In March, the Australian arts minister (and former Midnight Oil frontman) Peter Garrett announced the discovery of the key piece of the country’s film history. The footage not only features some of the earliest images of Australia caught on film, “Patineur Grotesque also helps fill a missing link in global cinematic history, acknowledged as a forerunner to the work of two of cinema’s earliest comedians, Charlie Chaplin and Max Linder,” Garrett said.

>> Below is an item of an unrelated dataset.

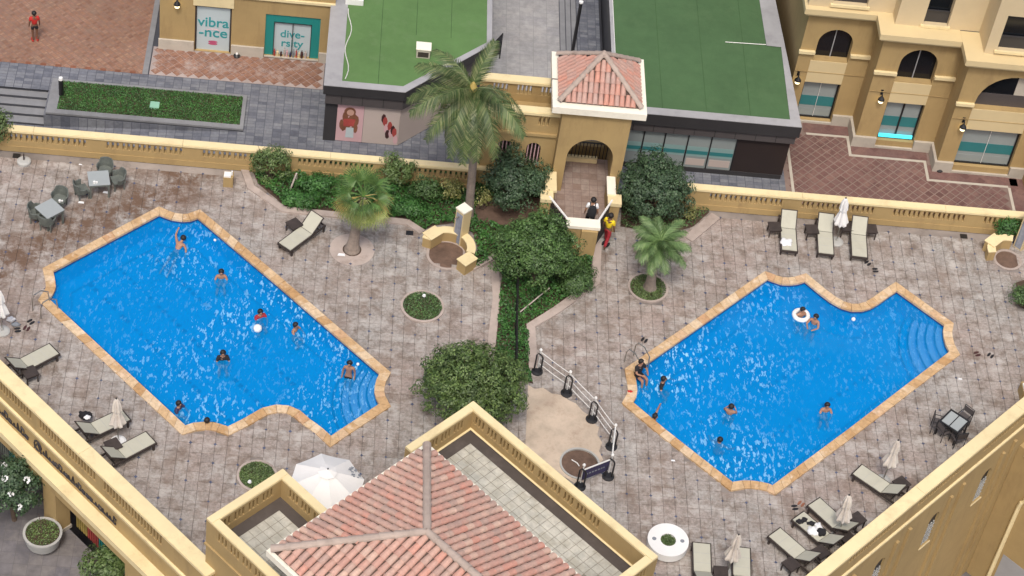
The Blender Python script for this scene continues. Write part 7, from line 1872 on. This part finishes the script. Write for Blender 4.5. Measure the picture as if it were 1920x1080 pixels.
# on land
q = W(66, 77, PZ)
person((q.x, q.y, PZ+0.006), radians(200), 'person in red top and red shoes walking on the brick paving, top left', 'stand', 1.6, 'skin_dark', 'red', 'clothblack', extra=shoes('red'), arms='down')
def pack(t, T, V, k):
    m = MB(); m.lathe(0, 0, [(0.09, 0.90*k), (0.17, 0.96*k), (0.18, 1.2*k), (0.14, 1.42*k), (0.05, 1.48*k)], 12); o = m.build('backpack', M['clothblack'], t, world=False); o.location = (0, 0.17, 0); o.scale = (1, 0.65, 1)
    m = MB()
    for x in (-0.1, 0.1): m.tube([(x, 0.12, 1.42*k), (x, -0.02, 1.5*k), (x, -0.15, 1.36*k), (x, -0.05, 1.05*k)], 0.02, 5)
    m.build('straps', M['clothblack'], t, world=False)
q = W(1102, 432, FZ)
person((q.x, min(q.y, 65.3), FZ+0.008), radians(178), 'person in white shirt with a black backpack on the gate landing', 'walk', 1.74, 'skin', 'clothwhite', 'clothblack', extra=pack, arms='out' if False else 'down', long_legs=True)
q = W(1134, 461, 0)
person((q.x, q.y, 0.006), radians(150), 'person in yellow shirt and crimson trousers walking up to the gate', 'walk', 1.74, 'skin_dark', 'yellow', 'crimson', long_legs=True, extra=shoes('clothblack'))
# in the pools: feet on the pool floor, water to the chest or waist
ZB = -0.95
def swimmer(px, py, yaw, label, arms='front', skin='skin', top=None, bottom='clothblack', h=1.68, zhead=None, pose='crouch', pitch=0.0, extra=None):
    zt = 0.17 if zhead is None else zhead
    q = W(px, py, zt); hgt = (1.62-0.33)*h/1.75 if pose == 'crouch' else 1.62*h/1.75
    z = max(ZB+0.0, zt-hgt) if pose != 'crouch' else zt-hgt
    if pitch:
        d = Matrix.Rotation(yaw, 3, 'Z') @ (Matrix.Rotation(pitch, 3, 'X') @ Vector((0, 0, 1.62*h/1.75))); loc = Vector((q.x, q.y, zt))-d
    else: loc = Vector((q.x, q.y, z))
    return person(loc, yaw, label, pose, h, skin, top, bottom, arms=arms, pitch=pitch, extra=extra)
swimmer(343, 447, radians(152), 'person swimming near the upper end of the left pool', 'swim', pose='float', pitch=radians(52), zhead=0.10)
swimmer(415, 510, radians(5), 'bare-chested person standing in the upper middle of the left pool', 'front')
swimmer(488, 585, radians(30), 'person in purple top low in the water left of the floating ball', 'front', top='crimson', zhead=0.12)
swimmer(554, 610, radians(60), 'person with pale shoulders low in the water near the right edge of the left pool', 'front', skin='skin', zhead=0.13)
swimmer(418, 662, radians(10), 'person in black top with arms spread in the middle of the left pool', 'front', top='clothblack', zhead=0.18)
swimmer(655, 688, radians(-10), 'bare-backed person in black shorts standing by the left pool steps', 'down', pose='stand', zhead=0.42)
swimmer(335, 757, radians(60), 'person in dark swimwear near the lower edge of the left pool', 'front', top='navy', zhead=0.14)
swimmer(388, 789, radians(200), 'dark-haired person at the lower curved edge of the left pool', 'out', top='clothblack', zhead=0.14)
def lifebuoy(t, T, V, k):
    bm = bmesh.new(); n1, n2 = 24, 8; vs = []
    for i in range(n1):
        for j in range(n2):
            a, b = 2*pi*i/n1, 2*pi*j/n2; vs.append(bm.verts.new(((0.27+0.09*cos(b))*cos(a), (0.27+0.09*cos(b))*sin(a), 0.09*sin(b))))
    for i in range(n1):
        for j in range(n2): bm.faces.new((vs[i*n2+j], vs[((i+1) % n1)*n2+j], vs[((i+1) % n1)*n2+(j+1) % n2], vs[i*n2+(j+1) % n2]))
    me = bpy.data.meshes.new('swim_ring'); bm.to_mesh(me); bm.free(); me.materials.append(M['white']); me.shade_smooth()
    o = bpy.data.objects.new('swim_ring', me); COL.objects.link(o); o.location = t.matrix_basis.translation+Vector((0, 0, 0)); o.location.z = WZ+0.05; tag(o, 'white swim ring round a dark-haired person in the right pool', 'swim ring')
swimmer(1505, 581, radians(20), 'dark-haired person inside a white swim ring in the right pool', 'down', zhead=0.22, extra=lifebuoy)
swimmer(1530, 594, radians(-30), 'bare-backed person facing the one with the swim ring', 'front', zhead=0.24)
q = W(1196, 704, 0.05)
person((q.x, q.y, 0.06), radians(35), 'person in dark clothes sitting on the left coping of the right pool', 'sit', 1.68, 'skin', 'clothblack', 'clothblack', arms='front')
swimmer(1244, 711, radians(70), 'person in black top just off the left end of the right pool', 'out', top='clothblack', zhead=0.14)
swimmer(1228, 781, radians(80), 'person in dark clothes at the lower left edge of the right pool', 'swim', top='clothblack', zhead=0.14)
swimmer(1371, 763, radians(160), 'bare-backed person in blue shorts in the middle of the right pool', 'front', bottom='navy', zhead=0.22)
swimmer(1350, 825, radians(150), 'person mostly underwater in the lower middle of the right pool', 'out', bottom='crimson', zhead=0.0)
swimmer(1551, 760, radians(5), 'bare-chested person standing alone in the right half of the right pool', 'front', zhead=0.18)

A March screening at the NFSA marked the film’s first-ever showing in Australia, because while Sestier’s several other Australian films were a fixture of all his shows throughout Australia at the time, Patineur Grotesque was never on an Australian program. It was, however, screened across Europe and as far away as Mexico, and was one of the first films to broadcast images of Australia abroad.

Garrett provided some details about the restoration of the 1896 project. Patineur Grotesque, like 10 other Lumière films held in NFSA’s collection, was shot on a rare 35mm film format which became obsolete in the early 1900s but, he said, “in a credit to their ingenuity, NFSA technicians built special tools and modified standard equipment to copy and preserve the film. Adapting film-copying equipment to run the unique Lumière format had never been done before in Australia, and has only been achieved a handful of times around the world.”

NFSA curator Sally Jackson believes the film was made by Sestier between October 29 and 31, 1896, probably in central Melbourne at the current site of the Melbourne Cricket Ground, just before he filmed the 1896 Melbourne Cup. What is known is that the skating film premiered in Lyon, France, on February 28, 1897, but was never shown in Australian until it was presented at the National Film and Sound Archive in March, 2010.